Emily Brontës Roman Sturmhöhe (Wuthering Heights), ein Klassiker aus dem viktorianischen England, ist die melodramatische, von Rachegelüsten durchtränkte Familiengeschichte zweier Generationen, die auf zwei Anwesen im nebligen Yorkshire Moor lebten: Wuthering Heights und Thrushcross Grange. Ein komplex aufgebauter Plot, der von verschiedenen Erzähler*innen in einer Art Tagebuch, Brief- oder Dialogform vorgetragen wird.
Es beginnt 1801 mit dem Erzähler Lockwood, Pächter von Thrushcross Grange, der seinen ersten Besuch auf Wuthering Heights beschreibt und von den schlechten Manieren seines Gutsherrn enttäuscht heimkehrt. Seine Angestellte, Ellen Dean, tritt nun als Haupterzählerin auf. In vielen einsamen Abendstunden schildert sie die düstere Familiensaga, in der viel gelitten, gestorben und unglücklich geheiratet wird. Manchmal lässt sie Catherine Earnshaw, Catherine Linton oder Heathcliff sprechen (auch in Ich-Form) oder liest einen Brief vor. So bekommt man neben ihrer moralinsauren Ansicht auf die Dinge auch die überspannten, verletzten oder bösartigen Charaktere verschiedener Familienmitglieder mit. Ich musste beim Lesen konzentriert bleiben, um die Übersicht zu behalten. Dabei half mir auch eine bildliche Darstellung der Genealogie aus Wikipedia.

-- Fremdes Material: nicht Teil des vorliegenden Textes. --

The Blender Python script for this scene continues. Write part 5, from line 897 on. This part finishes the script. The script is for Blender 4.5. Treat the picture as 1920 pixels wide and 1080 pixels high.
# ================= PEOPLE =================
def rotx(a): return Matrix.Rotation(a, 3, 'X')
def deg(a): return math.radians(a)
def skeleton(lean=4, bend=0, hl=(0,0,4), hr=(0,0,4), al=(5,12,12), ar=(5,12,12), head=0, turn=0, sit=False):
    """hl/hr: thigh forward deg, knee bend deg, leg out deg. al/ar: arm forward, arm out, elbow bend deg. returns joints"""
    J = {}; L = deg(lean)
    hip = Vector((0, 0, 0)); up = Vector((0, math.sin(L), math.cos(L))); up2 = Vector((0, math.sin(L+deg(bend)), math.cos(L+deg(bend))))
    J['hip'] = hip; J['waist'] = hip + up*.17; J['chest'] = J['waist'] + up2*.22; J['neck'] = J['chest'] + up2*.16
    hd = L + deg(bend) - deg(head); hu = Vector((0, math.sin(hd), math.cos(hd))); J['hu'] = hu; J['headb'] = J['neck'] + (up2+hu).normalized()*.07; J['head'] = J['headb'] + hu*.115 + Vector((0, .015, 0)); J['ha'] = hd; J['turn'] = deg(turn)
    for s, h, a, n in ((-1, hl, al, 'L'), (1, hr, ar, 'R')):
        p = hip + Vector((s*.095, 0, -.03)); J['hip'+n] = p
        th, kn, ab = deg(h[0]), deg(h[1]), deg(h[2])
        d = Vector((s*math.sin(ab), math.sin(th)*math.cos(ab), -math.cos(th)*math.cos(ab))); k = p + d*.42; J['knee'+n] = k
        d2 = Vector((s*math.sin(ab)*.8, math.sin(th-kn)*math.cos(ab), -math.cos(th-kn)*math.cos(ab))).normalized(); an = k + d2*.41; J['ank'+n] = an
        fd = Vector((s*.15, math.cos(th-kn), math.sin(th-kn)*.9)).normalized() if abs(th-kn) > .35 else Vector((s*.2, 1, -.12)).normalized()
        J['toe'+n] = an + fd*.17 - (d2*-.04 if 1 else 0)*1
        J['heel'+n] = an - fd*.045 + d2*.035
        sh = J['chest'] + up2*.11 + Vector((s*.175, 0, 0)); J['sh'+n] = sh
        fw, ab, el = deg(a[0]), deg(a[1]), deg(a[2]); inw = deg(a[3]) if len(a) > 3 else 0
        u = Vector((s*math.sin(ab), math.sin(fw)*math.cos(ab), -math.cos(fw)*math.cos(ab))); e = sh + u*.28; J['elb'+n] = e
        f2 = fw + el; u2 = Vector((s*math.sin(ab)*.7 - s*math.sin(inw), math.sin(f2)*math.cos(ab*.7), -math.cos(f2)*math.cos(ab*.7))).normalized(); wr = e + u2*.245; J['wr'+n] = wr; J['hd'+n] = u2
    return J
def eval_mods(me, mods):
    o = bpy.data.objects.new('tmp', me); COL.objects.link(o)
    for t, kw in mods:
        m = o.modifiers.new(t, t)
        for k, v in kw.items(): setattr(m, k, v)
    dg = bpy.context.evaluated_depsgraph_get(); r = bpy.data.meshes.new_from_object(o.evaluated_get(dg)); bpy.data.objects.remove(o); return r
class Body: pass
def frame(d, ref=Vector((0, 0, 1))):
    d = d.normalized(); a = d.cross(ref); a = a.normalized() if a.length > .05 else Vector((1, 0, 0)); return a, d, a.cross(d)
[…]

Die Sprache ist naturgemäss altmodisch, da es 1847 erstmals veröffentlicht wurde – aber dennoch schön und wortreich. Das hat mir gut gefallen. Manche Kapitel sind in ihrer Wert- und Moralvorstellung so veraltet, dass sie schwer nachzuvollziehen waren. Das Ganze spielt sich ausserhalb einer gesellschaftlichen Rücksichtnahme ab, die Häuser liegen im Abseits, kein Fremder kommt je vorbei. Die Figuren lassen sich ganz von ihrem Temperament leiten und werden entweder als durch und durch bösartig, rachsüchtig, durchtrieben oder leidenschaftlich und bis in den Tod gesteigert krank skizziert. Ihr Handeln ist triebhaft, ausser das von Edgar Linton, der als Einziger als edelmütiger Mann auftritt. Die Charaktere entwickeln sich meist nicht zum Besten. Heathcliff z.B. wird vom Gedemütigten zum Besessenen. Und auch die Liebe, die er für Catherine zu empfinden scheint, zeigt sich krankhaft und besitzergreifend.
Die ausführlichen Dialoge, die einzelnen Handlungen und die Charaktere sind detailliert beschrieben. Es gibt viele langatmige Stellen, und gewisse Episoden fand ich zu überfüllt oder zu melodramatisch - andere hingegen liebte ich und genoss die meisterliche Sprache.
Sturmhöhe kann faszinieren, wenn man sich einlässt und bereit ist, über die unreif wirkende Episoden hinwegzusehen. Wenn man mehr über die Autorin erfährt, die selbst in Yorkshire gelebt und offenbar auch viel gelitten hatte, ist es umso interessanter. Im Kontext mit dem einfachen Leben der Brontë-Familie, in der die Fantasie und die Bücher den grössten Stellenwert inne hielten, gewinnt dieses von Schicksalsschlägen gefüllte Drama an Sinn. Ich staune, woher diese in sich gekehrte Autorin, mit kränklicher Konstitution, die kaum ihr Geburtshaus verlassen konnte, ohne depressiv oder krank zu werden, die Ideen für ihre grausamen Figuren nahm.